But natural language is a much better user interface than GUIs!”

Yes, that’s why we use steering microphones in cars!

@thomasfuchs
You're right, never thought of this. Someone's yelling: "Hey you dumb fuck, turn to the right!"
@hipsauerkraut that’s backseat driving, not driving

@thomasfuchs
I'm thinking that the gui didn't replace keyboard input; it augmented it. You still use the keyboard for shortcuts, text input and terminal (even Apple keeps the terminal around).

And our mobile devices - all GUI all the time - still provide a virtual keyboard, and feel impoverished due to lack of the full pre-gui experience.

Voice and assistants are likely going to become another modality we use together with the existing ones. Not a replacement.

@jannem @thomasfuchs

The mouse didn’t replace the keyboard. More importantly, both the mouse and the keyboard are driven by the hands. Humans have an enormous number of neurones dedicated to controlling the hands. You can move them independently, exercise very precise, fine-grained control with them, and offload a lot of processing (I am typing this on a touch screen without looking at the keyboard bit of the screen! I am thinking words and some part of my brain stem / spine is translating them into a sequence of thumb movements! That’s phenomenal offload!).

Almost none of that applies to speaking. It requires full engagement of a load of cognitive functions.

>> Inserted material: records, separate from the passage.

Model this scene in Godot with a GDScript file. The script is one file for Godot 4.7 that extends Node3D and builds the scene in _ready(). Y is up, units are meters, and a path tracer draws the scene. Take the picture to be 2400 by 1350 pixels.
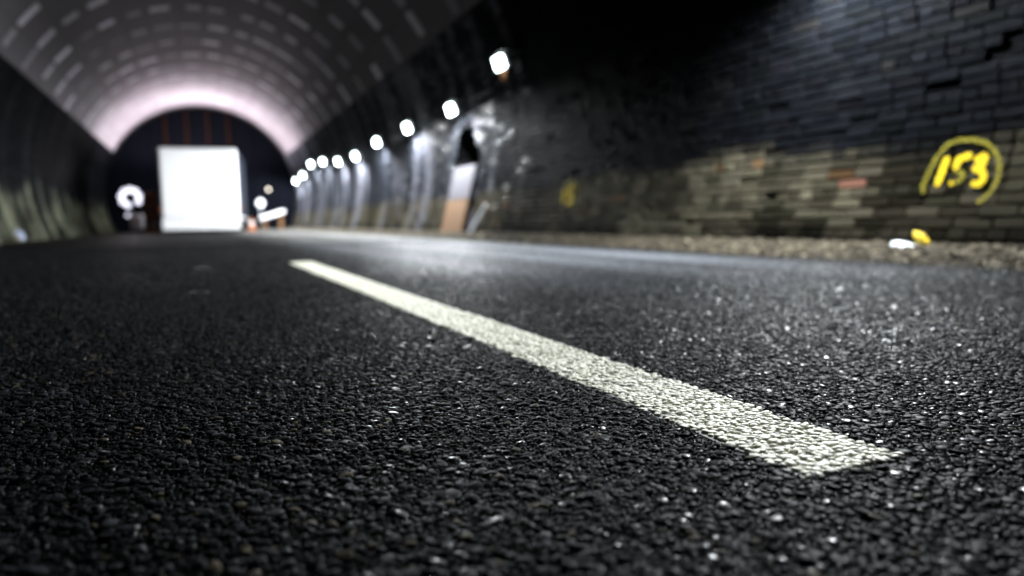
extends Node3D

# Tunnel axis runs along -Z; p(x, y, z) takes the distance down the tunnel as z.
const CX := 0.4
const CY := 1.58
const RW := 4.1
const PHI0 := -0.4083
const PHI1 := 0.493
const END := 34.5
const CAM_H := 0.27

var rng := RandomNumberGenerator.new()
var streaks := FastNoiseLite.new()
var blotch := FastNoiseLite.new()
var ax_r := Vector3(0.90921, -0.01736, -0.41597)
var ax_u := Vector3(0.05732, 0.99484, 0.08376)
var ax_f := Vector3(0.41237, -0.1, 0.90551)
var used := {}
var M := {}
var LAMP_ENERGY := 36.0


func p(x: float, y: float, z: float) -> Vector3:
	return Vector3(x, y, -z)


func lin(r: float, g: float, b: float) -> Color:
	return Color(r, g, b).linear_to_srgb()


func project(v: Vector3) -> Vector3:
	var d := Vector3(v.x, v.y - CAM_H, -v.z)
	var z := d.dot(ax_f)
	return Vector3(1200.0 + 1600.0 * d.dot(ax_r) / z, 675.0 - 1600.0 * d.dot(ax_u) / z, z)


# ------------------------------------------------------------------ mesh collecting
class MB:
	var v := PackedVector3Array()
	var c := PackedColorArray()
	var n := PackedVector3Array()
	var tint := Color(1, 1, 1)

	func tri(a: Vector3, b: Vector3, d: Vector3) -> void:
		v.append(a); v.append(b); v.append(d)
		c.append(tint); c.append(tint); c.append(tint)

	func quad(a: Vector3, b: Vector3, d: Vector3, e: Vector3) -> void:
		tri(a, b, d)
		tri(a, d, e)

	# a face turned away from the point «inside»
	func out_quad(a: Vector3, b: Vector3, d: Vector3, e: Vector3, inside: Vector3) -> void:
		if (b - a).cross(d - a).dot((a + d) * 0.5 - inside) > 0.0:
			quad(a, e, d, b)
		else:
			quad(a, b, d, e)

	func out_tri(a: Vector3, b: Vector3, d: Vector3, inside: Vector3) -> void:
		if (b - a).cross(d - a).dot(a - inside) > 0.0:
			tri(a, d, b)
		else:
			tri(a, b, d)

	# chamfered box
	func box(at: Vector3, size: Vector3, turn := Basis.IDENTITY, ch := 0.01) -> void:
		var h := size * 0.5
		var k := minf(ch, minf(h.x, minf(h.y, h.z)) * 0.45)
		var P := {}
		for sx in [-1, 1]:
			for sy in [-1, 1]:
				for sz in [-1, 1]:
					P[[sx, sy, sz, 0]] = at + turn * Vector3(sx * h.x, sy * (h.y - k), sz * (h.z - k))
					P[[sx, sy, sz, 1]] = at + turn * Vector3(sx * (h.x - k), sy * h.y, sz * (h.z - k))
					P[[sx, sy, sz, 2]] = at + turn * Vector3(sx * (h.x - k), sy * (h.y - k), sz * h.z)
		for s in [-1, 1]:
			out_quad(P[[s, -1, -1, 0]], P[[s, 1, -1, 0]], P[[s, 1, 1, 0]], P[[s, -1, 1, 0]], at)
			out_quad(P[[-1, s, -1, 1]], P[[1, s, -1, 1]], P[[1, s, 1, 1]], P[[-1, s, 1, 1]], at)
			out_quad(P[[-1, -1, s, 2]], P[[1, -1, s, 2]], P[[1, 1, s, 2]], P[[-1, 1, s, 2]], at)
			for t in [-1, 1]:
				out_quad(P[[s, t, -1, 0]], P[[s, t, 1, 0]], P[[s, t, 1, 1]], P[[s, t, -1, 1]], at)
				out_quad(P[[s, -1, t, 0]], P[[s, 1, t, 0]], P[[s, 1, t, 2]], P[[s, -1, t, 2]], at)
				out_quad(P[[-1, s, t, 1]], P[[1, s, t, 1]], P[[1, s, t, 2]], P[[-1, s, t, 2]], at)
				for u in [-1, 1]:
					out_tri(P[[s, t, u, 0]], P[[s, t, u, 1]], P[[s, t, u, 2]], at)

	# tapered round bar with closed ends
	func bar(a: Vector3, b: Vector3, ra: float, rb: float, sides := 12) -> void:
		var d := (b - a).normalized()
		var s := d.cross(Vector3.UP if absf(d.y) < 0.9 else Vector3.RIGHT).normalized()
		var t := d.cross(s)
		var mid := (a + b) * 0.5
		for i in sides:
			var w0 := TAU * i / sides
			var w1 := TAU * (i + 1) / sides
			var e0 := s * cos(w0) + t * sin(w0)
			var e1 := s * cos(w1) + t * sin(w1)
			out_quad(a + e0 * ra, a + e1 * ra, b + e1 * rb, b + e0 * rb, mid)
			out_tri(a, a + e0 * ra, a + e1 * ra, mid)
			out_tri(b, b + e0 * rb, b + e1 * rb, mid)

	# turned profile of (radius, height) pairs about the y axis at «at»
	func lathe(at: Vector3, prof: Array, sides := 20) -> void:
		for k in prof.size() - 1:
			var p0: Vector2 = prof[k]
			var p1: Vector2 = prof[k + 1]
			for i in sides:
				var w0 := TAU * i / sides
				var w1 := TAU * (i + 1) / sides
				var a := at + Vector3(cos(w0) * p0.x, p0.y, sin(w0) * p0.x)
				var b := at + Vector3(cos(w1) * p0.x, p0.y, sin(w1) * p0.x)
				var d := at + Vector3(cos(w1) * p1.x, p1.y, sin(w1) * p1.x)
				var e := at + Vector3(cos(w0) * p1.x, p1.y, sin(w0) * p1.x)
				quad(a, b, d, e)

	func mesh() -> ArrayMesh:
		var arr := []
		arr.resize(Mesh.ARRAY_MAX)
		arr[Mesh.ARRAY_VERTEX] = v
		# kept as display values: eight bits are too coarse for dark linear ones
		var e := PackedColorArray()
		e.resize(c.size())
		for i in c.size():
			e[i] = Color(pow(c[i].r, 1.0 / 2.2), pow(c[i].g, 1.0 / 2.2), pow(c[i].b, 1.0 / 2.2))
		arr[Mesh.ARRAY_COLOR] = e
		if n.size() == v.size():
			arr[Mesh.ARRAY_NORMAL] = n
		var am := ArrayMesh.new()
		am.add_surface_from_arrays(Mesh.PRIMITIVE_TRIANGLES, arr)
		return am


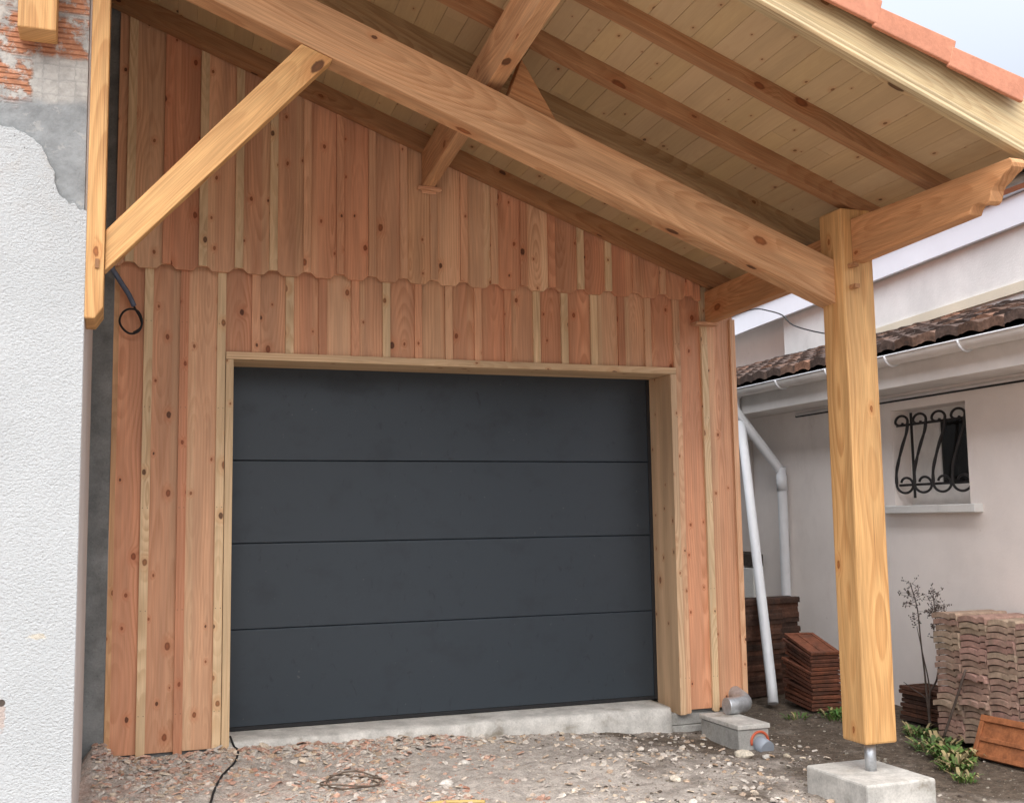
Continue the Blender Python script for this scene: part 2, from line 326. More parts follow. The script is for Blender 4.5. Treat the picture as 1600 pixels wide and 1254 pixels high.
# ------------------------------------------------------------------ mesh helpers
class MB:
    """collects faces with a UV (length, across) and a colour + seed per corner"""
    def __init__(s): s.v = []; s.f = []; s.uv = []; s.c = []; s.sm = []
    def face(s, pts, uvs=None, col=(.5, .5, .5, 0), smooth=False):
        b = len(s.v); s.v += [tuple(p) for p in pts]; s.f.append(tuple(range(b, b + len(pts))))
        s.uv += list(uvs) if uvs else [(p[0], p[2]) for p in pts]; s.c += [col] * len(pts); s.sm.append(smooth)
    def prism(s, poly, o, U, Vv, Wv, t, col, uoff=0.):
        """poly in (u,v) about o, extruded by t along Wv"""
        o, U, Vv, Wv = V3(o), V3(U), V3(Vv), V3(Wv)
        area = sum(poly[i][0] * poly[(i + 1) % len(poly)][1] - poly[(i + 1) % len(poly)][0] * poly[i][1] for i in range(len(poly)))
        if (area > 0) == (U.cross(Vv).dot(Wv) > 0): poly = poly[::-1]      # first face looks along -Wv
        a = [o + U * p[0] + Vv * p[1] for p in poly]; b = [p + Wv * t for p in a]
        vm = sum(p[1] for p in poly) / len(poly)
        uvA = [(p[0] + uoff, p[1] - vm) for p in poly]
        s.face(a, uvA, col); s.face(b[::-1], [(q[0] + 3.1, q[1]) for q in uvA[::-1]], col)
        n = len(poly)
        for i in range(n):
            j = (i + 1) % n
            p, q = poly[i], poly[j]
            s.face([a[j], a[i], b[i], b[j]],
                   [(q[0] + uoff + 1.7, q[1] - vm + .043), (p[0] + uoff + 1.7, p[1] - vm + .043), (p[0] + uoff + 1.7, p[1] - vm + t + .043), (q[0] + uoff + 1.7, q[1] - vm + t + .043)], col)
    def box(s, lo, hi, col=(.5, .5, .5, 0), axis='z'):
        lo, hi = V3(lo), V3(hi); d = hi - lo
        if axis == 'z': s.prism([(0, 0), (d.z, 0), (d.z, d.x), (0, d.x)], lo, (0, 0, 1), (1, 0, 0), (0, 1, 0), d.y, col)
        elif axis == 'x': s.prism([(0, 0), (d.x, 0), (d.x, d.z), (0, d.z)], lo, (1, 0, 0), (0, 0, 1), (0, 1, 0), d.y, col)
        else: s.prism([(0, 0), (d.y, 0), (d.y, d.z), (0, d.z)], lo, (0, 1, 0), (0, 0, 1), (1, 0, 0), d.x, col)
    def obox(s, o, U, Vv, Wv, lu, lv, lw, col=(.5, .5, .5, 0)):
        s.prism([(0, 0), (lu, 0), (lu, lv), (0, lv)], o, U, Vv, Wv, lw, col)
    def tube(s, pts, r, n=10, col=(.5, .5, .5, 0), caps=True, smooth=3, closed=False):
        pts = [V3(p) for p in pts]
        if smooth and len(pts) > 2: pts = catmull(pts, smooth)
        rs = r if callable(r) else (lambda t: r)
        N = len(pts); rings = []
        T = (pts[1] - pts[0]).normalized(); up = V3((0, 0, 1)) if abs(T.z) < .9 else V3((1, 0, 0))
        X = T.cross(up).normalized()
        for i, p in enumerate(pts):
            T = (pts[min(i + 1, N - 1)] - pts[max(i - 1, 0)]).normalized()
            X = (X - T * X.dot(T)).normalized(); Y = T.cross(X); rad = rs(i / (N - 1))
            rings.append([p + (X * math.cos(2 * math.pi * k / n) + Y * math.sin(2 * math.pi * k / n)) * rad for k in range(n)])
        b = len(s.v)
        for rg in rings: s.v += [tuple(p) for p in rg]
        for i in range(N - 1):
            for k in range(n):
                k2 = (k + 1) % n
                s.f.append((b + i * n + k, b + i * n + k2, b + (i + 1) * n + k2, b + (i + 1) * n + k)); s.uv += [(0, 0)] * 4; s.c += [col] * 4; s.sm.append(True)
        if caps:
            s.f.append(tuple(b + k for k in reversed(range(n)))); s.uv += [(0, 0)] * n; s.c += [col] * n; s.sm.append(False)
            s.f.append(tuple(b + (N - 1) * n + k for k in range(n))); s.uv += [(0, 0)] * n; s.c += [col] * n; s.sm.append(False)
    def build(s, name, mat, parent=None, bevel=0., seg=1, weld=True):
        me = bpy.data.meshes.new(name); me.from_pydata(s.v, [], s.f)
        me.uv_layers.new(name='UVMap', do_init=False); me.uv_layers['UVMap'].data.foreach_set('uv', [x for q in s.uv for x in q])
        me.color_attributes.new('wc', 'FLOAT_COLOR', 'CORNER'); me.color_attributes['wc'].data.foreach_set('color', [x for q in s.c for x in q])
        me.polygons.foreach_set('use_smooth', s.sm)
        if weld:
            bm = bmesh.new(); bm.from_mesh(me); bmesh.ops.remove_doubles(bm, verts=bm.verts, dist=1e-5)
            bmesh.ops.recalc_face_normals(bm, faces=bm.faces); bm.to_mesh(me); bm.free()
        me.materials.append(mat); me.update()
        o = bpy.data.objects.new(name, me); COL.objects.link(o)
        if parent is not None: o.parent = parent; o.matrix_parent_inverse = parent_inv(parent)
        if bevel:
            b = o.modifiers.new('bevel', 'BEVEL'); b.width = bevel; b.segments = seg; b.limit_method = 'ANGLE'; b.angle_limit = R(40)
        return o

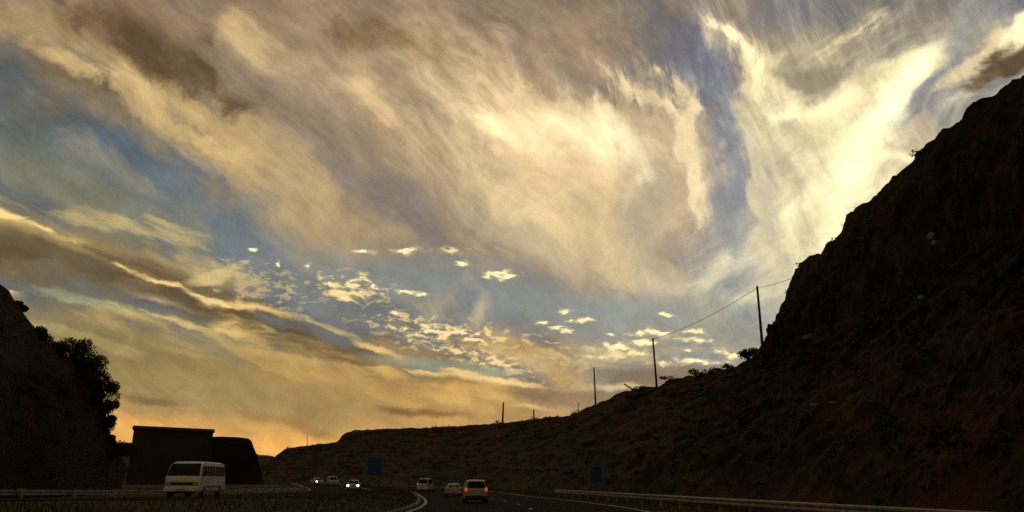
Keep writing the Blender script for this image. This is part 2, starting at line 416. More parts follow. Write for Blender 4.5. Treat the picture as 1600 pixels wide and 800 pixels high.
# thin bright filaments combed through the high cloud
fa = wnoise(mapping(Pc, rot=R(-40), scale=(2.2, 0.30)), 1.0, 5, 0.6, 0.3)
fb = wnoise(mapping(Pc, rot=R(-70), scale=(1.6, 0.24)), 1.0, 5, 0.6, 0.5)
fy = wn.new('ShaderNodeMix'); fy.data_type = 'FLOAT'
wl.new(side, fy.inputs[0]); wl.new(fa, fy.inputs[2]); wl.new(fb, fy.inputs[3])
ridge = stretch(wmath('ABSOLUTE', wmath('SUBTRACT', fy.outputs[0], 0.5)), 0.0, 0.07, 1.0, 0.0, True)
gate = stretch(wnoise(P, 0.7, 4, 0.6), .46, .62, 0.0, 1.0, True)
ridge = wmath('MULTIPLY_ADD', wmath('MULTIPLY', wmath('MULTIPLY', ridge, gate), low), 0.15, 1.0)
tot = wmath('MULTIPLY', wmath('MULTIPLY', tot, ridge), 0.80)
gm = wn.new('ShaderNodeGamma'); gm.inputs['Gamma'].default_value = 1.20
wl.new(cur, gm.inputs[0])
hs = wn.new('ShaderNodeHueSaturation'); hs.inputs['Saturation'].default_value = 0.93
wl.new(gm.outputs[0], hs.inputs['Color'])
wl.new(hs.outputs[0], vm.inputs[0]); wl.new(tot, vm.inputs['Scale'])
wl.new(vm.outputs[0], bg.inputs['Color'])

sun_d = bpy.data.lights.new('sun', 'SUN')
sun_d.energy = 0.35
sun_d.angle = R(0.5)
sun_d.color = (1.0, 0.72, 0.45)
sun = bpy.data.objects.new('sun', sun_d)
sdir = Vector((math.sin(SUN_AZ) * math.cos(SUN_EL), math.cos(SUN_AZ) * math.cos(SUN_EL), math.sin(SUN_EL)))
sun.rotation_euler = sdir.to_track_quat('Z', 'Y').to_euler()
sun.location = (40, 40, 60)
COL.objects.link(sun)

# ------------------------------------------------------------------ helpers
def mat(name, rgb, rough=0.8, metal=0.0, rgb2=None, scale=3.0, detail=6, bump=0.0, emit=None, estr=0.0, lo=.4, hi=.6, spec=0.5, bscale=None):
    m = bpy.data.materials.new(name); m.use_nodes = True
    nt = m.node_tree; b = nt.nodes['Principled BSDF']
    b.inputs['Base Color'].default_value = (*rgb, 1)
    b.inputs['Roughness'].default_value = rough
    b.inputs['Metallic'].default_value = metal
    b.inputs['Specular IOR Level'].default_value = spec
    if rgb2 is not None or bump:
        t = nt.nodes.new('ShaderNodeTexCoord')
        n = nt.nodes.new('ShaderNodeTexNoise')
        n.inputs['Scale'].default_value = scale; n.inputs['Detail'].default_value = detail
        n.inputs['Roughness'].default_value = .65
        nt.links.new(t.outputs['Object'], n.inputs['Vector'])
        if rgb2 is not None:
            r = nt.nodes.new('ShaderNodeValToRGB')
            r.color_ramp.elements[0].position = lo; r.color_ramp.elements[1].position = hi
            r.color_ramp.elements[0].color = (*rgb, 1); r.color_ramp.elements[1].color = (*rgb2, 1)
            nt.links.new(n.outputs[0], r.inputs[0]); nt.links.new(r.outputs[0], b.inputs['Base Color'])
        if bump:
            bp = nt.nodes.new('ShaderNodeBump'); bp.inputs['Strength'].default_value = bump
            src = n.outputs[0]
            if bscale:
                n2 = nt.nodes.new('ShaderNodeTexNoise'); n2.inputs['Scale'].default_value = bscale; n2.inputs['Detail'].default_value = 8
                nt.links.new(t.outputs['Object'], n2.inputs['Vector']); src = n2.outputs[0]
            nt.links.new(src, bp.inputs['Height']); nt.links.new(bp.outputs[0], b.inputs['Normal'])
    if emit is not None:
        b.inputs['Emission Color'].default_value = (*emit, 1)
        b.inputs['Emission Strength'].default_value = estr
    return m

def earth(name, cols, s1, s2, bump=0.6):
    """patchy ground: two noises choose between four soil and plant colours"""
    m = bpy.data.materials.new(name); m.use_nodes = True
    nt = m.node_tree; b = nt.nodes['Principled BSDF']
    b.inputs['Roughness'].default_value = .95
    b.inputs['Specular IOR Level'].default_value = .15
    t = nt.nodes.new('ShaderNodeTexCoord')
    def nz(s, d, off, rough=.65):
        mp = nt.nodes.new('ShaderNodeMapping'); mp.inputs['Location'].default_value = (off, off * 2, off * 3)
        nt.links.new(t.outputs['Object'], mp.inputs[0])
        n = nt.nodes.new('ShaderNodeTexNoise'); n.inputs['Scale'].default_value = s; n.inputs['Detail'].default_value = d; n.inputs['Roughness'].default_value = rough
        nt.links.new(mp.outputs[0], n.inputs['Vector']); return n.outputs[0]
    def mr(v, lo, hi):
        q = nt.nodes.new('ShaderNodeMapRange'); nt.links.new(v, q.inputs[0]); q.inputs[1].default_value = lo; q.inputs[2].default_value = hi; return q.outputs[0]
    def mx(f, a, c):
        q = nt.nodes.new('ShaderNodeMix'); q.data_type = 'RGBA'; nt.links.new(f, q.inputs[0])
        for i, v in ((6, a), (7, c)):
            if isinstance(v, tuple): q.inputs[i].default_value = (*v, 1)
            else: nt.links.new(v, q.inputs[i])
        return q.outputs[2]
    a = mx(mr(nz(s1, 6, 1.3), .42, .58), cols[0], cols[1])
    c = mx(mr(nz(s2, 5, 7.1), .46, .62), a, cols[2])
    d = mx(mr(nz(s2 * 4, 4, 3.7, .75), .60, .72), c, cols[3])
    nt.links.new(d, b.inputs['Base Color'])
    bp = nt.nodes.new('ShaderNodeBump'); bp.inputs['Strength'].default_value = bump; bp.inputs['Distance'].default_value = .5
    nt.links.new(nz(s2 * 3, 8, 5.0, .7), bp.inputs['Height']); nt.links.new(bp.outputs[0], b.inputs['Normal'])
    return m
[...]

I recall an experiment from the ‘90s (I think, might have been earlier) where they tried to see the upper limit of voice control by having a person interpret the commands and do the actions, and didn’t count that time towards the totals. They found that, in most cases, doing the thing yourself was faster. The outliers were ones where the person following the instructions was exercising high-level agency: you give them some task that needs breaking down into a bunch of steps and they determine the steps and do them. But that requires actual intelligence, not just the ability to extrude synthetic text.

@david_chisnall @jannem @thomasfuchs You just reminded me my aunt. Back in the day, when she was just out of the university and started working at some court as a secretary, there was a huge switch from typing machines to computers.

And most of her coworkers, mainly elder ladies were soooo puzzled for weeks... How can you move the mouse here, on the table, but stare at the cursor over there, on the screen. Even switching from using both hands on the mouse, then moving back with both to the keyboard...

Habits of only typing a keyboard and looking relatively to the same direction is kind of hard to unlearn, apparently.

@KasTasMykolas @jannem @thomasfuchs

Someone I knew who died in the '90s, who told stories about learning to type and being hit on the knuckles with a ruler if she looked at the keys.

@KasTasMykolas @david_chisnall @thomasfuchs
AFAIK Microsoft shipped games such as minesweeper with Windows so they would help people learn how to use a mouse.

@jannem @KasTasMykolas @thomasfuchs

That was the justification for the Windows 3 games.

That said, all of them also worked with the keyboard. Though Solitaire was a bit painful to play that way (I did, on Windows 3.11, on a laptop with no mouse).

@thomasfuchs Aren’t those called cabs and buses?
@thomasfuchs Note that in Star Trek, far in the future with goddamn androids and shit, they still talk to the computer like they're navigating a drop-down menu. It's not "I would like a hot mug of Earl Grey tea, please", it's "Tea > Earl Grey > Hot". They had infinite possibilities, but they recognized that you would not want to *converse* with the machine.
@thomasfuchs screaming “go left, go left!” to my tesla. it calls me a commie, and continues veering into the incoming lane, into the path of an eighteen wheeler
@thomasfuchs eyelid controlled hydraulic servos are what all the cool kids are using. Don't get left behind!